President Trump took decisive action this week, filing a $5 billion lawsuit against banking giant JPMorgan Chase and its CEO Jamie Dimon over what his lawyers call politically motivated “debanking” following the January 6, 2021 events. The complaint, lodged in Miami-Dade County on January 22, 2026, accuses the bank of abruptly closing multiple accounts in early 2021 and of placing the president and his businesses on a reputational blacklist that chilled their access to financial services.

The lawsuit lays out stark allegations that JPMorgan gave only 60 days’ notice when it shuttered accounts and offered no adequate explanation, harming operations and forcing emergency banking changes. Trump’s legal team says the bank’s actions were driven by politics rather than legitimate legal or regulatory concerns, a charge that cuts to the heart of private-sector accountability.

Alejandro Brito, Trump’s Miami-based lawyer who has handled other high-profile suits for the former president, is leading the case and frames it as more than a personal grievance—it is a fight against corporate overreach. Brito’s involvement and the choice of Florida state court underscore a strategy by conservatives to use state law protections against politically motivated financial discrimination.

JPMorgan has pushed back, saying it “does not close accounts for political or religious reasons” and that account closures stem from legal or regulatory risk assessments. That defense will be closely scrutinized in court, because when massive banks hide behind vague claims of “reputational risk” they erase accountability and let woke compliance teams dictate who may participate in commerce.

This lawsuit is part of a broader conservative fight to rein in the unaccountable corporate class that quietly decides who can speak, invest, or do business in America.
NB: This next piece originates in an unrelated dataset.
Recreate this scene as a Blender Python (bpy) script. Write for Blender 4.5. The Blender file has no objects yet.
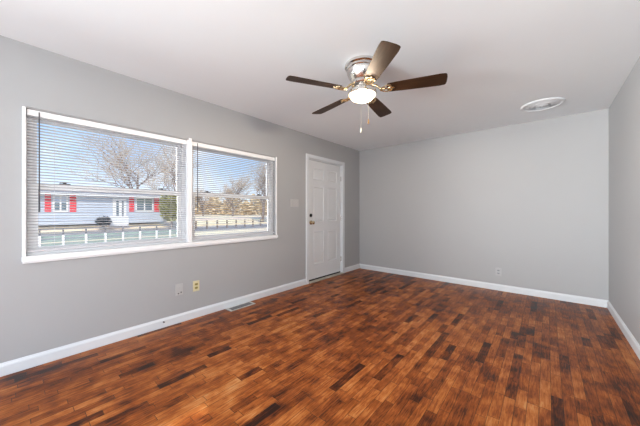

When national institutions can cut off a president’s financial lifelines without transparent justification, every citizen should be alarmed — today’s political censorship can become tomorrow’s economic exclusion for patriots, small businesses, and faith-based organizations.

Critics will call this spectacle political theater, but make no mistake: the stakes are practical and immediate for millions of Americans who depend on reliable banking relationships. Courts will now be forced to test whether banks can weaponize compliance into a tool of partisan exclusion, and whether the rule of law still protects citizens against private-sector power plays.

If the allegations hold up, this case could send a chilling message to corporate elites who believe they can pick winners and losers based on ideology. Conservatives should watch this fight closely and demand that our financial system operate under transparent, politically neutral rules — because a free market that discriminates is not free at all.